### Instructions for the task
Which lines contain the string "this"? Please list every one of them.

### Information shown
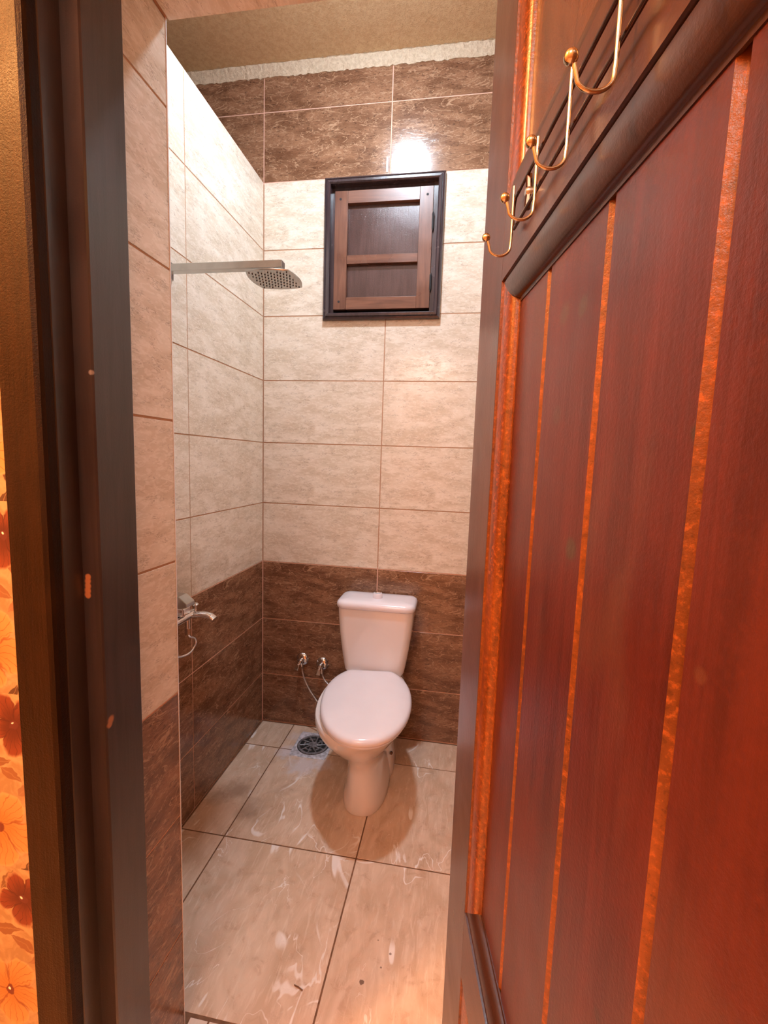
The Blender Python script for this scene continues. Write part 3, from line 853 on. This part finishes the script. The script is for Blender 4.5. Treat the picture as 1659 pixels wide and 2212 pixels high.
# ------------------------------------------------------------------ angle valves with their hoses
def valve(x, z, label, hose_pts, tilt, key):
    v = empty('angle_valve', (x, 0, z), label=label, cat='valve', group=None)
    bm = BM(); lathe(bm, [(0, -.001), (.032, -.001), (.033, -.004), (.030, -.009), (.022, -.014), (.013, -.016), (0, -.016)], 28, 'y'); obj('rosette', bm, M['chrome'], v, smooth=True)
    bm = BM(); lathe(bm, [(0, -.011), (.010, -.011), (.010, -.022), (.0125, -.024), (.0125, -.040), (.009, -.044), (.009, -.052), (0, -.052)], 18, 'y'); obj('body', bm, M['chrome'], v, smooth=True)
    bm = BM(); tube(bm, [(.002, -.032, -.008), (.006, -.032, -.026)], .0075, 12); tube(bm, [(.006, -.032, -.024), (.008, -.032, -.038)], .0092, 6); obj('outlet', bm, M['chrome'], v, smooth=True)
    bm = BM()
    lathe(bm, [(0, -.050), (.007, -.050), (.008, -.056), (.006, -.062), (0, -.063)], 14, 'y')
    c, s = cos(tilt), sin(tilt)
    q = [(-.006, -.004), (.006, -.004), (.011, -.034), (-.011, -.034)]
    loft(bm, [[(a * c - b * s, yy, a * s + b * c) for a, b in q] for yy in (-.066, -.058)])
    obj('lever', bm, M['chrome'], v, smooth=False, bevel=.002)
    h = BM(); tube(h, spline([tuple(p) for p in hose_pts], 10), .0042, 10)
    o = obj('hose', h, M['hose'], v, smooth=True); o.location = (-x, 0, -z); 
    return v
valve(.220, .366, 'chrome angle valve farther from the toilet, long steel hose dropping right',
      [(.228, -.032, .330), (.232, -.034, .305), (.250, -.040, .262), (.290, -.055, .210), (.350, -.075, .165), (.42, -.085, .19), (.470, -.085, .28), (.500, -.085, .355)], radians(-25), 0)
valve(.326, .352, 'chrome angle valve nearer the toilet, short hose running behind the bowl',
      [(.334, -.032, .318), (.338, -.034, .300), (.355, -.042, .278), (.390, -.055, .262), (.430, -.070, .275), (.470, -.08, .32)], radians(-8), 1)

# ------------------------------------------------------------------ bath mixer on the left wall
mx = empty('mixer_tap', (0, -.785, .832), label='chrome bath mixer tap with lever on the brown left wall', cat='tap')
def mpart(name, bm, mat, parent=mx, **k):
    o = obj(name, bm, mat, **k); o.parent = parent; return o
bm = BM(); tube(bm, [(.050, -.085, 0), (.050, .075, 0)], .0155, 20); mpart('body', bm, M['chrome'], smooth=True)
bm = BM()
for y in (-.075, .060):
    bm = BM(); tube(bm, [(.001, y, 0), (.045, y, 0)], .010, 14); lathe(bm, [(0, .0005), (.030, .0005), (.030, .004), (.018, .014), (0, .014)], 24, 'x', (0, y, 0))
    mpart('wall_union', bm, M['chrome'], smooth=True)
bm = BM(); box(bm, .030, .074, -.020, .026, .018, .046)
mpart('cartridge_housing', bm, M['chrome'], bevel=.004)
bm = BM()
pr = [(.024, .046), (.070, .046), (.090, .052), (.088, .066), (.060, .088), (.024, .090)]
loft(bm, [[(u, -.024, v) for u, v in pr], [(u, .026, v) for u, v in pr]])
mpart('lever', bm, M['satin'], bevel=.003)
bm = BM()
sp = spline([(.045, .062, -.004), (.075, .066, .000), (.100, .070, .000), (.122, .074, -.006), (.133, .076, -.018)], 6)
rg = []
for i, (p, a, b) in enumerate(frames(sp)):
    w = .019 - .004 * sin(i / len(sp) * pi)
    rg.append([p + Vector((0, w * cos(q), 0)) + (Vector((0, 0, 1)) if i < len(sp) - 3 else Vector((.5, 0, .85))) * .0105 * sin(q) for q in [2 * pi * k / 18 for k in range(18)]])
loft(bm, rg); mpart('spout', bm, M['chrome'], smooth=True)
bm = BM(); tube(bm, [(.062, .072, .012), (.062, .072, .030)], .004, 10); lathe(bm, [(0, .030), (.010, .030), (.012, .034), (.009, .038), (0, .039)], 16, c=(.062, .072, 0)); mpart('diverter_knob', bm, M['chrome'], smooth=True)
bm = BM(); tube(bm, [(.050, .042, -.012), (.050, .042, -.050)], .0085, 12); tube(bm, [(.050, .042, -.045), (.050, .042, -.066)], .0105, 6); mpart('outlet', bm, M['chrome'], smooth=True)
bm = BM(); tube(bm, spline([(.050, .042, -.062), (.052, .050, -.078), (.054, .078, -.094), (.052, .086, -.118), (.046, .062, -.142), (.040, .020, -.140), (.036, -.03, -.122), (.034, -.085, -.105)], 8), .0042, 10)
mpart('hose', bm, M['chrome'], smooth=True)

# ------------------------------------------------------------------ rain shower
sh = empty('rain_shower', (0, -.75, 1.985), label='square rain shower head on a long flat arm from the left wall', cat='shower')
bm = BM(); box(bm, .0005, .3965, -.014, .014, -.0095, .0125); obj('arm', bm, M['satin'], sh, bevel=.001)
bm = BM(); box(bm, .0003, .008, -.028, .028, -.026, .030); obj('wall_plate', bm, M['satin'], sh, bevel=.002)
bm = BM(); lathe(bm, [(0, -.0095), (.013, -.0095), (.014, -.012), (.014, -.019), (.0, -.019)], 20, c=(.362, 0, 0)); obj('joint', bm, M['chrome'], sh, smooth=True)
# bowed square head
def bow(h, b, n=10):
    pts = []
    for q in range(4):
        a = q * pi / 2
        for k in range(n):
            t = -1 + 2 * k / n
            u, v = h * (1 - 0) + b * (1 - t * t), t * h
            pts.append((u * cos(a) - v * sin(a), u * sin(a) + v * cos(a)))
    return pts
head = empty('head', (.355, .035, -.0255)); head.parent = sh; head.rotation_euler = (0, 0, radians(1.5))
HB = .068
bm = BM(); loft(bm, [[(x, y, z) for x, y in bow(h, .013)] for h, z in ((HB - .001, -.003), (HB, -.0015), (HB, .001), (HB - .003, .0028), (.030, .0045))])
obj('face_plate', bm, M['satin'], head, smooth=True)
bm = BM()
for i in range(9):
    for j in range(9):
        u = (i - 4) * .0150; v = (j - 4) * .0150
        if (i + j) % 2: continue
        lathe(bm, [(0, -.0055), (.0016, -.0055), (.0024, -.0028), (0, -.0028)], 8, c=(u, v, 0))
for i in range(8):
    for j in range(8):
        if (i + j) % 2: continue
        u = (i - 3.5) * .0150; v = (j - 3.5) * .0150
        lathe(bm, [(0, -.0055), (.0016, -.0055), (.0024, -.0028), (0, -.0028)], 8, c=(u, v, 0))
o = obj('nozzles', bm, M['nozzle'], head); o['kind'] = 'stuff'

# ------------------------------------------------------------------ ceiling light of the bathroom
cl = empty('ceiling_light', (.60, -.715, ZC), label='round white ceiling light of the bathroom, seen only as a reflection', cat='light')
bm = BM(); lathe(bm, [(0, 0), (.080, 0), (.084, -.010), (.078, -.022), (.0, -.022)], 36); obj('base', bm, M['trim'], cl, smooth=True)
t = NT('lit_diffuser'); t.b.inputs['Base Color'].default_value = (.9, .9, .9, 1)
t.b.inputs['Emission Color'].default_value = WHITE_LAMP + (1,); t.b.inputs['Emission Strength'].default_value = WHITE_STRENGTH
bm = BM(); lathe(bm, [(0, -.0222), (.063, -.0222), (.062, -.030), (.054, -.037), (.036, -.042), (.018, -.045), (0, -.046)], 36); obj('diffuser', bm, t.m, cl, smooth=True)

# ------------------------------------------------------------------ twig on the floor
bm = BM(); tube(bm, [(-.012, .004, .002), (0, .001, .0022), (.014, -.004, .0018)], .0014, 6)
tw = obj('twig', bm, M['grout_floor'], loc=(.612, -1.150, 0)); tag(tw, 'tiny brown twig lying on the floor tile before the toilet', 'twig')
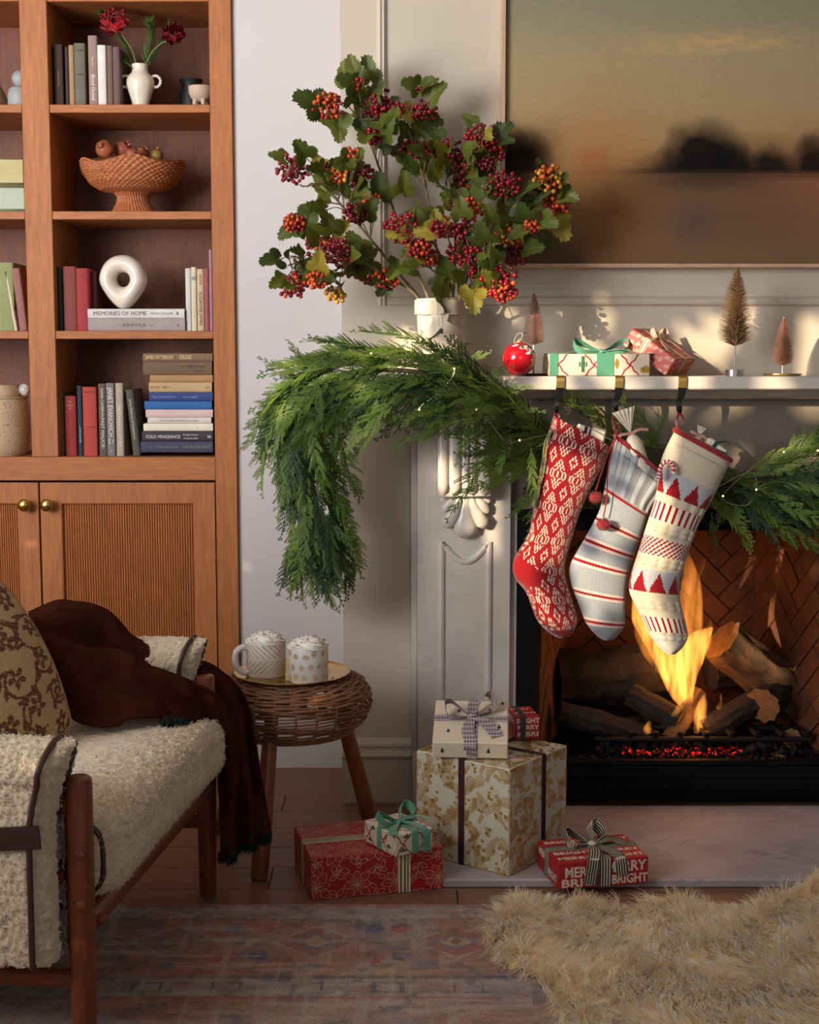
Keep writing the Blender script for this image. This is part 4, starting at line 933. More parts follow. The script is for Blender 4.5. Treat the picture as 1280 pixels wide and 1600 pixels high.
def cedar_mesh(seed, L, droop, step=.0095):
    random.seed(seed); b = MB(); n = int(L / step); axis = [Vector((0, 0, 0))]; d = 0.0
    for i in range(n):
        t = i / n; axis.append(axis[-1] + Vector((.0012 * math.sin(i * .7 + seed), step, -droop * step * t * 1.6 + random.uniform(-.0006, .0006))))
    for i in range(0, n, 1):
        w0, w1 = .0022 * (1 - .55 * i / n), .0022 * (1 - .55 * (i + 1) / n); a, c = axis[i], axis[i + 1]; b.raw([a + Vector((-w0, 0, .0004)), a + Vector((w0, 0, .0004)), c + Vector((w1, 0, .0004)), c + Vector((-w1, 0, .0004))], [(0, 1, 2, 3)])
    for i in range(2, n + 1):
        t = i / n; ln = .050 * (L / .2) * (math.sin(PI * min(1, .18 + t * .80)) ** .8) * random.uniform(.75, 1.15)
        if ln < .008: ln = .008
        for sd in ((-1, 1) if i % 1 == 0 else ()):
            if random.random() < .2: continue
            al = math.radians(random.uniform(24, 38)); tw = random.uniform(-.35, .2); k = max(2, int(ln / .0062)); p = axis[i] + Vector((0, random.uniform(0, .006), 0)); a = al
            for j in range(k):
                u = j / k; a2 = a * (1 - .35 * u); dv = Vector((sd * math.sin(a2), math.cos(a2), tw * math.sin(a2) - droop * .5 * u)).normalized(); q = p + dv * .0062; nx = Vector((dv.y, -dv.x, 0)).normalized(); w = .0014 * (1 - .5 * u)
                b.raw([p - nx * w, p + nx * w, q + nx * w * .8, q - nx * w * .8], [(0, 1, 2, 3)])
                if j > 0 and j < k:
                    for s2 in (-1, 1):
                        m_ = .0115 * (1 - .72 * u) * random.uniform(.7, 1.1); e = (dv * .78 + nx * s2 * .62 + Vector((0, 0, random.uniform(-.2, .1)))).normalized(); nn = Vector((e.y, -e.x, 0)).normalized() * .00125
                        r = p + e * m_; b.raw([p - nn * .8, p + nn * .8, p + e * m_ * .6 + nn, r, p + e * m_ * .6 - nn], [(0, 1, 2, 3, 4)])
                p = q
    return b
CED = [cedar_mesh(s, L, dr).mesh('sprig', M_cedar, smooth=False) for s, L, dr in ((1, .15, .3), (2, .18, .5), (3, .20, .4), (4, .22, .7), (5, .17, .2), (6, .24, .6), (7, .13, .4), (8, .20, .9))]
CEDV = [cedar_mesh(s, L, .4, .013) for s, L in ((11, .15), (12, .18), (13, .20))]
GARL = smooth_path([at(1012, 722, 3.72), at(940, 705, 3.72), at(850, 690, 3.69), at(775, 634, 3.60), at(695, 590, 3.57), at(600, 578, 3.58), at(525, 588, 3.59), at(478, 618, 3.61), at(470, 665, 3.63), at(484, 735, 3.65), at(497, 800, 3.65), at(498, 835, 3.65)], 120)
GARR = smooth_path([at(1000, 722, 3.72), at(1060, 740, 3.70), at(1130, 752, 3.66), at(1200, 748, 3.65), at(1285, 722, 3.63), at(1370, 690, 3.62)], 60)
ga = thing('cedar_garland', 'fresh green cedar garland swagged along the mantel and hanging down past its end', 'garland', GARL[60])
inv = wmat(ga).inverted()
part('stem', MB().tube(GARL, .006, 6), M_cedar_tw, ga); part('stem', MB().tube(GARR, .006, 6), M_cedar_tw, ga)
VIEW = Vector((0, -1, .1)).normalized()
def sprig_matrix(path, t, rad, seed, flow=.9):
    random.seed(seed); n = len(path); i = min(int(t * (n - 1)), n - 2); p = path[i]; tg = (path[i + 1] - path[max(i - 1, 0)]).normalized()
    a = random.uniform(0, 2 * PI); u = tg.cross(VIEW).normalized(); w = u.cross(tg).normalized()
    if w.y > 0: w = -w
    th = random.uniform(-.15, 1.0) * PI if random.random() < .9 else random.uniform(0, 2 * PI)
    rv = u * math.cos(th) + w * abs(math.sin(th)) * .9; off = rv * rad * random.uniform(.1, .75)
    dr = (tg * flow * random.uniform(.7, 1.25) + rv * random.uniform(.25, .75) + Vector((0, 0, -.28)) + Vector([random.uniform(-.22, .22) for _ in range(3)])).normalized()
    fz = (rv * .6 + VIEW * .8 + Vector((0, 0, .45)) + Vector([random.uniform(-.35, .35) for _ in range(3)])); fz = (fz - dr * fz.dot(dr)).normalized(); fx = dr.cross(fz)
    o = p + off - tg * .03
    M = Matrix(((fx.x, dr.x, fz.x, o.x), (fx.y, dr.y, fz.y, o.y), (fx.z, dr.z, fz.z, o.z), (0, 0, 0, 1)))
    return M, o + dr * .12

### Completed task
The Blender Python script for this scene continues. Write part 3, from line 853 on. This part finishes the script. The script is for Blender 4.5. Treat the picture as 1659 pixels wide and 2212 pixels high.
Keep writing the Blender script for this image. This is part 4, starting at line 933. More parts follow. The script is for Blender 4.5. Treat the picture as 1280 pixels wide and 1600 pixels high.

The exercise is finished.